By November 7, 2019December 3rd, 2019No Comments
The glee of children’s laughter at play is long gone here, along with the sounds of men stacking hay and feeding cattle, but this weathered barn still stands — now a rarity in town — and its picture brings back cherished memories for old and young alike.
One day as I was admiring the extensive collection of original paintings hanging in our community library, I had the thought that I would like to have one of my paintings hanging among them.

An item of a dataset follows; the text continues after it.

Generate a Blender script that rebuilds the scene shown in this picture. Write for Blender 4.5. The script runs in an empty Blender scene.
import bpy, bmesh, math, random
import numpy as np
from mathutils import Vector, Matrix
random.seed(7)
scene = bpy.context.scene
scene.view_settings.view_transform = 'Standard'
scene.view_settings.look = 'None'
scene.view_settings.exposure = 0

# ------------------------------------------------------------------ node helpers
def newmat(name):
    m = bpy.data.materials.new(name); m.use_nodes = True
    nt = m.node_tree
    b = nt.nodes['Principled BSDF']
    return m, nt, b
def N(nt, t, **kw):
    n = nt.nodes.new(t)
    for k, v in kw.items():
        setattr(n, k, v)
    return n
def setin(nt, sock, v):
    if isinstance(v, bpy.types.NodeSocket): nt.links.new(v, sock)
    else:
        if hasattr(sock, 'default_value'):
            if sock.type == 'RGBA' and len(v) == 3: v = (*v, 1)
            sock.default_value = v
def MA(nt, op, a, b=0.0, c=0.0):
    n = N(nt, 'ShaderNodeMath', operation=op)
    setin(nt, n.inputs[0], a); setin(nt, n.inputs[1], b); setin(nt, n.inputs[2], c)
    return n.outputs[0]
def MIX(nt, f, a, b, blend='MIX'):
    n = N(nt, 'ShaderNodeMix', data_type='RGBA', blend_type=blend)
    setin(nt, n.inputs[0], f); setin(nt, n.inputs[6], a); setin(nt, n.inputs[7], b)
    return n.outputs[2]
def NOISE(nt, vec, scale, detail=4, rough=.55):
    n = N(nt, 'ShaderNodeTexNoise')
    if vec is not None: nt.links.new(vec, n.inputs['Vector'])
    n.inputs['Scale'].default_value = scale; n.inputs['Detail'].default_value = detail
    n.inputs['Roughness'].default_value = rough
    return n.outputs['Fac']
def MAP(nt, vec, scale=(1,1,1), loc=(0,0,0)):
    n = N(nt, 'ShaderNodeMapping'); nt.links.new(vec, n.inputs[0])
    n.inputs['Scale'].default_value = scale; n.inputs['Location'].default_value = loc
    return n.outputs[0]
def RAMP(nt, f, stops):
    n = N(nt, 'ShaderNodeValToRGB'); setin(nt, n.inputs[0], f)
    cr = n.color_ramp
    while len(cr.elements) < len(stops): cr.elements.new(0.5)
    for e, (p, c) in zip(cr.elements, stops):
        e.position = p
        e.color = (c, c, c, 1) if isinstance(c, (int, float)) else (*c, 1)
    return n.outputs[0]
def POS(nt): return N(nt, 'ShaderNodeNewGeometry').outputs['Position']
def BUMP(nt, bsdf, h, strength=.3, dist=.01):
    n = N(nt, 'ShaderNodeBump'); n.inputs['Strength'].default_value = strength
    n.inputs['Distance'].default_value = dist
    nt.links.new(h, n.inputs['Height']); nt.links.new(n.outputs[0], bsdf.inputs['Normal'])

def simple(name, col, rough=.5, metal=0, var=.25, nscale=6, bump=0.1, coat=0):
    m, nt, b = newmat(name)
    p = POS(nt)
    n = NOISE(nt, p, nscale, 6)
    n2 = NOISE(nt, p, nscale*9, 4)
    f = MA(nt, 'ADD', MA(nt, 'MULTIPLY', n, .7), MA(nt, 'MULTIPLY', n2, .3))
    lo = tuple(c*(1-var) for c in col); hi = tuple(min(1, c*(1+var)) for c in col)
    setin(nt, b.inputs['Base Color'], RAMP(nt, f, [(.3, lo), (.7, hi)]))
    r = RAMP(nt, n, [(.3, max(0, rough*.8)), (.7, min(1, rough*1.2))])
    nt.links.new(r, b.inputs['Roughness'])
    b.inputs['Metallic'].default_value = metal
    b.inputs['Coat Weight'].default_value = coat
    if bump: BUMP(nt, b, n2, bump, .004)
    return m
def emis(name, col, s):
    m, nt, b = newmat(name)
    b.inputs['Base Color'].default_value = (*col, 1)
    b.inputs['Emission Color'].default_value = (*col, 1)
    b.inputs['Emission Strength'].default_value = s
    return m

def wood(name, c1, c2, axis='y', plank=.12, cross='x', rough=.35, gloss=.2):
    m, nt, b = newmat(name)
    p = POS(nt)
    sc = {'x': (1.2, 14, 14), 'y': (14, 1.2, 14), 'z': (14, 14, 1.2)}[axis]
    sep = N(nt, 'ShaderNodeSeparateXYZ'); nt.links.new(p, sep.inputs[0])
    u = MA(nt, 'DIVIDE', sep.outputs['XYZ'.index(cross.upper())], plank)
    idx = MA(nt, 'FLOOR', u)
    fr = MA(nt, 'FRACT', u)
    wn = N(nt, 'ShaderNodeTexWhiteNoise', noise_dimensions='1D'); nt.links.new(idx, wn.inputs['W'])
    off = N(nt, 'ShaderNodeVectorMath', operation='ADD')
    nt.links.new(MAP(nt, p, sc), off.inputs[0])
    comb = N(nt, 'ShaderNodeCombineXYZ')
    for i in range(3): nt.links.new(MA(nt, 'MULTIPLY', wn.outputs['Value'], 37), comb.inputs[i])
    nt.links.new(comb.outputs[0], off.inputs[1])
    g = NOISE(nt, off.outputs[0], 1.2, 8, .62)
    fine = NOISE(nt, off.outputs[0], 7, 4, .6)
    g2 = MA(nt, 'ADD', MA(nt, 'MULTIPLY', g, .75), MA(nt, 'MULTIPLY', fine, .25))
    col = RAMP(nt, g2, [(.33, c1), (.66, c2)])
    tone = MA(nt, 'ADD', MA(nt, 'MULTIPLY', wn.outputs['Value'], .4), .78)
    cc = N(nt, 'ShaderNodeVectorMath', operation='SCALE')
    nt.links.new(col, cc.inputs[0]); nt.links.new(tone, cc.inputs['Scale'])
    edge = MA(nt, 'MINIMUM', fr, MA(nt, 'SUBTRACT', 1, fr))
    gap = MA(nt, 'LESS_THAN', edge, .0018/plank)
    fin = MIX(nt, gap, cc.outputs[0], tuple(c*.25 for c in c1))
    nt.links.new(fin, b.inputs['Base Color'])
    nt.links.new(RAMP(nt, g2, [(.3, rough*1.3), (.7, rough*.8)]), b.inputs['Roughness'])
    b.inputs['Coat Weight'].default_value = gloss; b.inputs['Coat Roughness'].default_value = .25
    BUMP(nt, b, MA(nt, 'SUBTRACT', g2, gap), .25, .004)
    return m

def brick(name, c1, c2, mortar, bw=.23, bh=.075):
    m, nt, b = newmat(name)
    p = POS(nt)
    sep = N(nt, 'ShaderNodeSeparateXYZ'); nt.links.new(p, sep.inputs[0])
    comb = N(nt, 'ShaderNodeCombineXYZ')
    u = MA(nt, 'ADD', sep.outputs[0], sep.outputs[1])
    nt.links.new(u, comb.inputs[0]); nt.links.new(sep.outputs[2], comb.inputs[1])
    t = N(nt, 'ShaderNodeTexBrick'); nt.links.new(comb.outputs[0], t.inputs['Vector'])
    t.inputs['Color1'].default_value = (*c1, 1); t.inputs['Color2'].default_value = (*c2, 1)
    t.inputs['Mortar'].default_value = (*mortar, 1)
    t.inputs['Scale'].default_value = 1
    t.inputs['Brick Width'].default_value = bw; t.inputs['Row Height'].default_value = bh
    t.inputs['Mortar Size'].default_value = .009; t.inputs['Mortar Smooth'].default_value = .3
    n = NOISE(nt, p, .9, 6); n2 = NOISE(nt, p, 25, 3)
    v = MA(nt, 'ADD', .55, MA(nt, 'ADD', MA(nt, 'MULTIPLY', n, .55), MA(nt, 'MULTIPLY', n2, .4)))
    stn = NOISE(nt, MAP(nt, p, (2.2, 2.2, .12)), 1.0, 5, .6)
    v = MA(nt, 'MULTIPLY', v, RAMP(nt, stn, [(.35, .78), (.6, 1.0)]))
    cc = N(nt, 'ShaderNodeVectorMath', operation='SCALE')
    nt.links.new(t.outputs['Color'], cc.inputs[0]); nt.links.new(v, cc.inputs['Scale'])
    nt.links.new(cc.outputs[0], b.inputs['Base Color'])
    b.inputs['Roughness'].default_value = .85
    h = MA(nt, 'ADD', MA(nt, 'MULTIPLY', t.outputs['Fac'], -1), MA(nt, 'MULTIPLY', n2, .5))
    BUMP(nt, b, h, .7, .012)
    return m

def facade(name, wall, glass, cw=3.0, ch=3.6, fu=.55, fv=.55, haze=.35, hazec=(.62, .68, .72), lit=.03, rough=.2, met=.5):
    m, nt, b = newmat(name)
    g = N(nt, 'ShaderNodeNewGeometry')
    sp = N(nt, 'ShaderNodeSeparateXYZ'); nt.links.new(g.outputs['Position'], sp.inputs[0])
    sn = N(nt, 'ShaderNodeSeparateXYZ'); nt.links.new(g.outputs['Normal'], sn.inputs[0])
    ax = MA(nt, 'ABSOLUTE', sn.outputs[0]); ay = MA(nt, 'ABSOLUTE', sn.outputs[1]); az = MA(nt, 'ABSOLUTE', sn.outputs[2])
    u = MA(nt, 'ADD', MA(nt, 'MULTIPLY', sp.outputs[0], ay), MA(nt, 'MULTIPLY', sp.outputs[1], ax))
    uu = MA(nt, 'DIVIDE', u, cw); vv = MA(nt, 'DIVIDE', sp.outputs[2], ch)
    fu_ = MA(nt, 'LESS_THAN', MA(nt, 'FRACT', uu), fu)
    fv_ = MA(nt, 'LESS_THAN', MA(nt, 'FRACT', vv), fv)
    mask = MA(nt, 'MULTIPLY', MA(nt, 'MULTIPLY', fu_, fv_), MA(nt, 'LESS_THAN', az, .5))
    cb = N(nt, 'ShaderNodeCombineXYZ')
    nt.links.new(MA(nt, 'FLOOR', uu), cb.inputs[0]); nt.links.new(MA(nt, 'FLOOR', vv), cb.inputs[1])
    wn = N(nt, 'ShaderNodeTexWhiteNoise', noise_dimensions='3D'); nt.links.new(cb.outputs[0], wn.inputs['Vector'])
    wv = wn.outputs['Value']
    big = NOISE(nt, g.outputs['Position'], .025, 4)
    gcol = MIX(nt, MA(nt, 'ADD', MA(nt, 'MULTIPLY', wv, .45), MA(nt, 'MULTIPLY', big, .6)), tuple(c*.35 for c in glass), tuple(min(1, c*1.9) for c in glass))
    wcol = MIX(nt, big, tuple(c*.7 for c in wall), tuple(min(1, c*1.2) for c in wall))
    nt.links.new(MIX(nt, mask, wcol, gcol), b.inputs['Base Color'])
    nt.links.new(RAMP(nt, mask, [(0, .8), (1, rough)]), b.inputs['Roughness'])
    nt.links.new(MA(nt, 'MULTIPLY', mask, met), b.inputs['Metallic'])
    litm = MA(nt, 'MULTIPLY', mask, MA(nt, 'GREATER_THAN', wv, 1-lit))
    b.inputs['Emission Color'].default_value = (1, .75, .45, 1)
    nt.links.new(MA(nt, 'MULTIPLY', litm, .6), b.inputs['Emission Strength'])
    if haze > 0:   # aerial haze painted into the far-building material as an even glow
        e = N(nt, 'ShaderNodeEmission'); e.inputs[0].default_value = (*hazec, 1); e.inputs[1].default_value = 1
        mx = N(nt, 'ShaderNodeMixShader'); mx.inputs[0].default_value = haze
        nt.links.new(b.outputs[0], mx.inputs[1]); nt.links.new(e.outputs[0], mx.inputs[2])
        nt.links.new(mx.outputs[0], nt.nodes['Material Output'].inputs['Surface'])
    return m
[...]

          As a relative newcomer to the painting fraternity, it took me awhile to get my nerve up to ask, but after a couple of return trips to the library, I inquired of one of the librarians if they were still adding paintings to their collection.  She said they were always on the lookout for additions, but that other librarians would have to look at any proposed art to be sure it was of sufficient quality and to determine if it the subject matter was appropriate for public display.  When I told her I had been admiring a local barn to paint — she encouraged me to bring the finished painting by and she’d be happy to have it reviewed.
          While driving around the community, where I had lived for a relatively short time, I soon realized that the aging, weathered barn I admired was one of only a handful still standing in the town.  All the others had succumbed to residential and commercial development.  Where orchards and corrals and barns had once stood, housing subdivisions and mini-malls filled the space.  So, because of its rarity and its reflection of the earlier history of the community, the barn I had found was possibly artistically noteworthy — and hopefully would be acceptable to the local librarians.
          As my wife has frequently noted, I have always liked old barns.  There’s something of character in their bleached and splintered exteriors, and just looking at them brings to mind the activities — both of playful fun and hard labor — that went on there in years past.  Recollection of the sights and sounds of that varied activity motivated me to paint the old barn.  To me, it was a labor of love and a renewal of history.
          And I am happy to say that the painting of that rare barn apparently struck a chord of nostalgia with the librarians because it has now been hanging in the library for a handful of years.